Robert Rauschenberg's contribution to Modern and Contemporary Art is inescapable. In the face of once steep skepticism from the curatorial and critical community of New York, Rauschenberg boldly blew apart the archaic restrictions of medium specificity, advancing the use of experimental techniques, collage work, painting-sculptures and sculpture-paintings (Combines), and even gifting Pop Art its quintessential medium of screen-printing (previously used almost exclusively by industry). Museums and prominent collectors quickly reversed course, seeing the power of the new forms Rauschenberg had pioneered. Through their patronage they drastically increased the artist's value, paving the way to sanctioning these new ways of visual thinking. After Rauschenberg, the dialectic between three and two-dimensional work, and the distinction between the everyday and artwork itself would never be the same.
If there was but one area within which Rauschenberg shifted the paradigm even more than through his material brilliance, it is through his unwavering belief in the power of art to do actual good - and so it is with great pride that Hamilton-Selway Fine Art presents Tribute 21, a gorgeous suite of Rauschenberg prints dedicated to twenty-one individuals who have shaped twenty-one humanitarian fields for the better.
Produced in collaboration with Master Printer, Bill Goldstone, and supported by Japanese corporation Felissimo, these works range in theme from Literature (Toni Morrison) to Peace (Mikhail Gorbachev), from Sports (Bonny Plair) to Environment (Al Gore).

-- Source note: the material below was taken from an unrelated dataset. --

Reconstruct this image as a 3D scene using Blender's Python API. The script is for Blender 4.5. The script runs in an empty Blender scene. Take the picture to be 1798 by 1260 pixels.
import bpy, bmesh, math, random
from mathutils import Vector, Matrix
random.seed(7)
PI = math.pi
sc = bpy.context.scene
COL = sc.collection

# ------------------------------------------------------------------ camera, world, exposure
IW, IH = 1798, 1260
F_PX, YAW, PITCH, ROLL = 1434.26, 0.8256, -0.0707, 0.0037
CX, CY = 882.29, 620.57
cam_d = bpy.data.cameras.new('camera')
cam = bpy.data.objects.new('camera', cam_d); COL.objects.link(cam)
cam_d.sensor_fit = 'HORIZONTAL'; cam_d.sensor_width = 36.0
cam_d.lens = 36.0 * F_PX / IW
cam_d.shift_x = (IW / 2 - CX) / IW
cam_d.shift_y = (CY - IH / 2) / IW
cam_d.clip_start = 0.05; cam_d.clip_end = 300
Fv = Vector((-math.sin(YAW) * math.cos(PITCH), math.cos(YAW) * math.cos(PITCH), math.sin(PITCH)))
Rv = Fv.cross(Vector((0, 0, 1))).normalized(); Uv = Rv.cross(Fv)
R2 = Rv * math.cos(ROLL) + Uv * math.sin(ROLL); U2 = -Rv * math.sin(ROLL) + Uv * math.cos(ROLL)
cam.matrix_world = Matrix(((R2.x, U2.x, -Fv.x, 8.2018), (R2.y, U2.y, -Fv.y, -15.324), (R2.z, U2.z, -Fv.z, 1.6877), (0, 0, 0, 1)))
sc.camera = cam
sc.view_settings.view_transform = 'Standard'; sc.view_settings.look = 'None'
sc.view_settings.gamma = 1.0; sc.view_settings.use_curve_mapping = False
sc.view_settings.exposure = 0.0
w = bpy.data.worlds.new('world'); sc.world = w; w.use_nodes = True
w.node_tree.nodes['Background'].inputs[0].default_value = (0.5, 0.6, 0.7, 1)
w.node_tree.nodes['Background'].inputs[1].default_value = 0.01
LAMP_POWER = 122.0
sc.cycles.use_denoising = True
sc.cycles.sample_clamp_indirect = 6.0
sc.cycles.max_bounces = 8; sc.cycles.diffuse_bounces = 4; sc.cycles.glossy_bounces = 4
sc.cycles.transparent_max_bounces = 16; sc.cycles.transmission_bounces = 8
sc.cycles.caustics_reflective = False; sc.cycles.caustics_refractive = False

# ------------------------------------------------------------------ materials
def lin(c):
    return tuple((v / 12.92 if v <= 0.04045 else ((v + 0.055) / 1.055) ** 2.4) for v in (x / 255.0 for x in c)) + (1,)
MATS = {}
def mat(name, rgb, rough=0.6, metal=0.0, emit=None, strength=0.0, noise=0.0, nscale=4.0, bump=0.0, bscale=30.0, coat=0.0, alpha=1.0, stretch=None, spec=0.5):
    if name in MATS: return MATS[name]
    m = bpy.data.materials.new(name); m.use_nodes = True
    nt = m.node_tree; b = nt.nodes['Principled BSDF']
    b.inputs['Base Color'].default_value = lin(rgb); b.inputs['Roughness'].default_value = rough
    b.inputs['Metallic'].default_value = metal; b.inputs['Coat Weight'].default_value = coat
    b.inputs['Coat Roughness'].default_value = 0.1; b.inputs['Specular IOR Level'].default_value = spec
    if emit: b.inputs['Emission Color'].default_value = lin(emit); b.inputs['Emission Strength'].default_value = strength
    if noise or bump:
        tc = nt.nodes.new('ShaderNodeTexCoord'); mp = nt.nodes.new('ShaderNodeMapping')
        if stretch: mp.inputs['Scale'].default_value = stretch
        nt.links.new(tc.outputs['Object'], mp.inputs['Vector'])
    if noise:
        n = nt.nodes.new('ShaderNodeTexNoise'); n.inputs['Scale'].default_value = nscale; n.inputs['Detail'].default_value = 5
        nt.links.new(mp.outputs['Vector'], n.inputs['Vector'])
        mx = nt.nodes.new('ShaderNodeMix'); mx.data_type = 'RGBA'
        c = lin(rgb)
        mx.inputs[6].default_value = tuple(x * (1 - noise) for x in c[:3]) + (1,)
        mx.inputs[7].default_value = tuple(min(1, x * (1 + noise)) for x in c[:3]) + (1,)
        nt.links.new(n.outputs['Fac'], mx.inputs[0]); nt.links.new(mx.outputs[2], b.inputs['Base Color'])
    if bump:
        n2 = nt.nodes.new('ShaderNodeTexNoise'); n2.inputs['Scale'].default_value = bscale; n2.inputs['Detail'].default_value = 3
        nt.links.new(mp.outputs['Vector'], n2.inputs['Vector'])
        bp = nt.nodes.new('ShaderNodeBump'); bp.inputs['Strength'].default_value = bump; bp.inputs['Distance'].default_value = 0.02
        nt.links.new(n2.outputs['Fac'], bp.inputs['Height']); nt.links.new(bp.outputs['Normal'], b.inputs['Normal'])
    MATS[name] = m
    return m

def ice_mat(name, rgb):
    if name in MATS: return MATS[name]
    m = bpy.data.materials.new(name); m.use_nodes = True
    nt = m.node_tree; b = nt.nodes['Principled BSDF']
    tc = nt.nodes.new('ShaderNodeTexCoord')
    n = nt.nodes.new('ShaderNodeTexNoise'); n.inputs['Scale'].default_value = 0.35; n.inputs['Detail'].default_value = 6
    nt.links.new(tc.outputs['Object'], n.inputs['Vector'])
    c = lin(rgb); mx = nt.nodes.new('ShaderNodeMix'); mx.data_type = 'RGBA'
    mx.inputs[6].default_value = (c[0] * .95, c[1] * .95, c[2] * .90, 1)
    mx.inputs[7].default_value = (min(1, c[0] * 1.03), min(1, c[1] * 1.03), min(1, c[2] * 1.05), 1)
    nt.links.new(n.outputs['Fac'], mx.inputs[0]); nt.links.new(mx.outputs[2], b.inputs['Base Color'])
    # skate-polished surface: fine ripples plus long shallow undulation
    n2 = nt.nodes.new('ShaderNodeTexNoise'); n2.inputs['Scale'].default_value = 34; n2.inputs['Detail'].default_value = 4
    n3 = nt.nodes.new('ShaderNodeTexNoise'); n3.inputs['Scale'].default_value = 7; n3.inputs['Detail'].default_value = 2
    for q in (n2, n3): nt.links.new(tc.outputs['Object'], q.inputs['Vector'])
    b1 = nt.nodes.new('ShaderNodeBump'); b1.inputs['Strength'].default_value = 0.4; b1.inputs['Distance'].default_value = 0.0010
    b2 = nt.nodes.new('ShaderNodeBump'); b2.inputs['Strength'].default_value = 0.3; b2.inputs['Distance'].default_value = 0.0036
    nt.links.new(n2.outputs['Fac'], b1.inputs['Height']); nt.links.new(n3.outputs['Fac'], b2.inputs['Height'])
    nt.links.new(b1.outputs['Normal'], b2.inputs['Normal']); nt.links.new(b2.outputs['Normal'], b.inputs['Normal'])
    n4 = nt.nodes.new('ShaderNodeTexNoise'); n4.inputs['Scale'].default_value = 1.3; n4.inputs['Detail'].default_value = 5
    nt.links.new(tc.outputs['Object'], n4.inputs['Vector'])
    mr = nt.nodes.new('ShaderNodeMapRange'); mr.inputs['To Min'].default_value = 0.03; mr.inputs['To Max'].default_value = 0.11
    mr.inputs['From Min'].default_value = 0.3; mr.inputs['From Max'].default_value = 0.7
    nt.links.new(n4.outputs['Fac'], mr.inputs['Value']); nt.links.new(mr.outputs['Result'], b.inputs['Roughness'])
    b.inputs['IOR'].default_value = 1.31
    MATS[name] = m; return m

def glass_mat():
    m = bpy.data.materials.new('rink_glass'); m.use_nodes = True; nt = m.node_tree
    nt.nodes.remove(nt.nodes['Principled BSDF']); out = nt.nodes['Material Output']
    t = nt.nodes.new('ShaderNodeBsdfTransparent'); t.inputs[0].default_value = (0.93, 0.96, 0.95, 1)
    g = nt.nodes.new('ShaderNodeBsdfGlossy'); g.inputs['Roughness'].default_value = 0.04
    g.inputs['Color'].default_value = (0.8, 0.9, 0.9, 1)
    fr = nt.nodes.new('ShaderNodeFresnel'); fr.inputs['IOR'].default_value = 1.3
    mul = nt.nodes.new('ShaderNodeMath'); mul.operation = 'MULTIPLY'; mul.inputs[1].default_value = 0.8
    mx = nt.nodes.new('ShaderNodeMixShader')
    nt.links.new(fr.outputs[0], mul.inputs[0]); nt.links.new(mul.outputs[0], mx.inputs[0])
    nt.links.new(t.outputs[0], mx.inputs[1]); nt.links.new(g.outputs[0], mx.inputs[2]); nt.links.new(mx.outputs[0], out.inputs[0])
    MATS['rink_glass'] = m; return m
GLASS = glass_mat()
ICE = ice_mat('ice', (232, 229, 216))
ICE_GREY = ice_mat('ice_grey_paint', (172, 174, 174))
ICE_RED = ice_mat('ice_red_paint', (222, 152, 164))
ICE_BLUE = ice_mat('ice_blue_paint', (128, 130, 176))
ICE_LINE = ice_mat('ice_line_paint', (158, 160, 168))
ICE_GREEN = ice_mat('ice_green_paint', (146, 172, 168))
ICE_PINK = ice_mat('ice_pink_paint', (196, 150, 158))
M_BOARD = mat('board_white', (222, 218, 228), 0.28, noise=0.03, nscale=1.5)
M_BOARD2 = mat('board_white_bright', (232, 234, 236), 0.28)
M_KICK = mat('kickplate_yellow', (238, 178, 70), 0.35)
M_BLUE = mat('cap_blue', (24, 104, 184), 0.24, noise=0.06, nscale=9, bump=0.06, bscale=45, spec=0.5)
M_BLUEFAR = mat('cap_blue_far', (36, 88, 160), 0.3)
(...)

Though at times straightforward imagery, and at others, mysterious but poetic visual metaphor, these sought-after prints broadcast the power of single individuals to drastically change the course of humanity for the better through their given area of expertise. A perfect signature addition to any serious collection of Contemporary Art, Tribute 21 is quite a fitting representation of Rauschenberg himself and his own vast influence on visual culture today.